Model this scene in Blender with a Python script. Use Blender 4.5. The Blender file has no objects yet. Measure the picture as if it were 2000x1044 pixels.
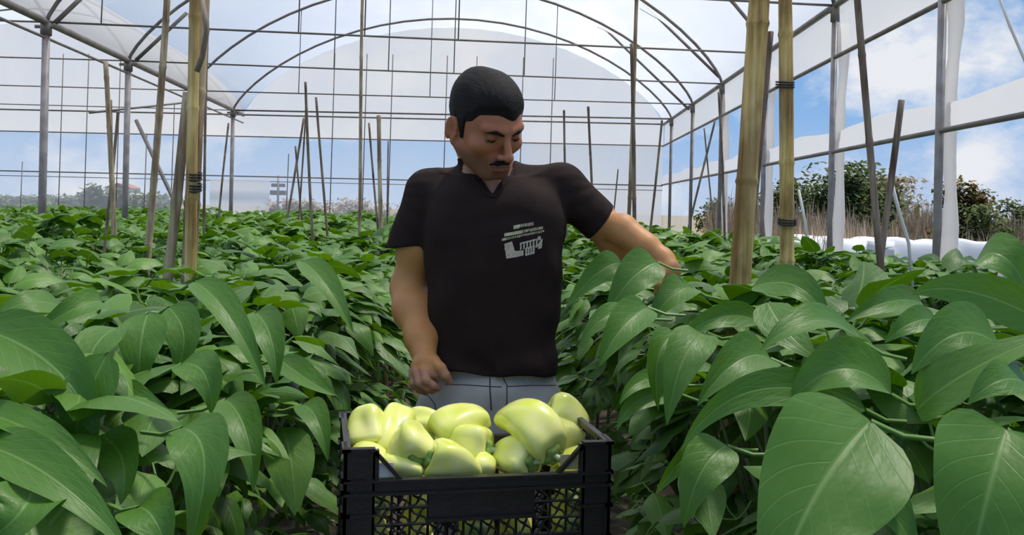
import bpy, math, random
import numpy as np
from mathutils import Vector, Matrix
from mathutils.bvhtree import BVHTree
R = math.radians
SC = bpy.context.scene
COL = SC.collection
# ------------------------------------------------------------------ camera, sky, sun, exposure
CAMZ = 1.4; F = 1800.0; PX, PY = 1000.0, 405.0; TH = R(1.3)
cam_d = bpy.data.cameras.new('camera'); cam = bpy.data.objects.new('camera', cam_d); COL.objects.link(cam)
cam_d.sensor_width = 36; cam_d.lens = 36*F/2000; cam_d.shift_y = -(522-PY)/2000
cam_d.clip_start = .02; cam_d.clip_end = 500
cam.matrix_world = Matrix.Translation((0, 0, CAMZ)) @ Matrix.Rotation(R(90), 4, 'X') @ Matrix.Rotation(TH, 4, 'Z')
SC.camera = cam
SC.view_settings.view_transform = 'Standard'; SC.view_settings.look = 'None'
SC.view_settings.gamma = 1; SC.view_settings.use_curve_mapping = False
SC.view_settings.exposure = 0.0
SC.cycles.max_bounces = 8; SC.cycles.transparent_max_bounces = 16

w = bpy.data.worlds.new('sky'); SC.world = w; w.use_nodes = True
nt = w.node_tree; nt.nodes.clear()
N = lambda t: nt.nodes.new(t)
tc = N('ShaderNodeTexCoord'); sep = N('ShaderNodeSeparateXYZ'); nt.links.new(tc.outputs['Generated'], sep.inputs[0])
rp = N('ShaderNodeValToRGB'); nt.links.new(sep.outputs['Z'], rp.inputs[0])
el = rp.color_ramp.elements
el[0].position = 0.0; el[0].color = (.52, .63, .82, 1)
el[1].position = .30; el[1].color = (.11, .31, .66, 1)
e = el.new(.10); e.color = (.26, .47, .80, 1)
mp = N('ShaderNodeMapping'); mp.inputs['Scale'].default_value = (1, 1, 1.7); mp.inputs['Location'].default_value = (7.3, 1.9, .6)
nt.links.new(tc.outputs['Generated'], mp.inputs[0])
nz = N('ShaderNodeTexNoise'); nz.inputs['Scale'].default_value = 5.0; nz.inputs['Detail'].default_value = 7; nz.inputs['Roughness'].default_value = .6
nt.links.new(mp.outputs[0], nz.inputs['Vector'])
cr = N('ShaderNodeValToRGB'); cr.color_ramp.elements[0].position = .54; cr.color_ramp.elements[1].position = .70
fac = nz.outputs['Fac']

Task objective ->
Write out the whole listing exactly, and drop the pictures.

Task answer ->
Model this scene in Blender with a Python script. Use Blender 4.5. The Blender file has no objects yet. Measure the picture as if it were 2000x1044 pixels.
import bpy, math, random
import numpy as np
from mathutils import Vector, Matrix
from mathutils.bvhtree import BVHTree
R = math.radians
SC = bpy.context.scene
COL = SC.collection
# ------------------------------------------------------------------ camera, sky, sun, exposure
CAMZ = 1.4; F = 1800.0; PX, PY = 1000.0, 405.0; TH = R(1.3)
cam_d = bpy.data.cameras.new('camera'); cam = bpy.data.objects.new('camera', cam_d); COL.objects.link(cam)
cam_d.sensor_width = 36; cam_d.lens = 36*F/2000; cam_d.shift_y = -(522-PY)/2000
cam_d.clip_start = .02; cam_d.clip_end = 500
cam.matrix_world = Matrix.Translation((0, 0, CAMZ)) @ Matrix.Rotation(R(90), 4, 'X') @ Matrix.Rotation(TH, 4, 'Z')
SC.camera = cam
SC.view_settings.view_transform = 'Standard'; SC.view_settings.look = 'None'
SC.view_settings.gamma = 1; SC.view_settings.use_curve_mapping = False
SC.view_settings.exposure = 0.0
SC.cycles.max_bounces = 8; SC.cycles.transparent_max_bounces = 16

w = bpy.data.worlds.new('sky'); SC.world = w; w.use_nodes = True
nt = w.node_tree; nt.nodes.clear()
N = lambda t: nt.nodes.new(t)
tc = N('ShaderNodeTexCoord'); sep = N('ShaderNodeSeparateXYZ'); nt.links.new(tc.outputs['Generated'], sep.inputs[0])
rp = N('ShaderNodeValToRGB'); nt.links.new(sep.outputs['Z'], rp.inputs[0])
el = rp.color_ramp.elements
el[0].position = 0.0; el[0].color = (.52, .63, .82, 1)
el[1].position = .30; el[1].color = (.11, .31, .66, 1)
e = el.new(.10); e.color = (.26, .47, .80, 1)
mp = N('ShaderNodeMapping'); mp.inputs['Scale'].default_value = (1, 1, 1.7); mp.inputs['Location'].default_value = (7.3, 1.9, .6)
nt.links.new(tc.outputs['Generated'], mp.inputs[0])
nz = N('ShaderNodeTexNoise'); nz.inputs['Scale'].default_value = 5.0; nz.inputs['Detail'].default_value = 7; nz.inputs['Roughness'].default_value = .6
nt.links.new(mp.outputs[0], nz.inputs['Vector'])
cr = N('ShaderNodeValToRGB'); cr.color_ramp.elements[0].position = .54; cr.color_ramp.elements[1].position = .70
fac = nz.outputs['Fac']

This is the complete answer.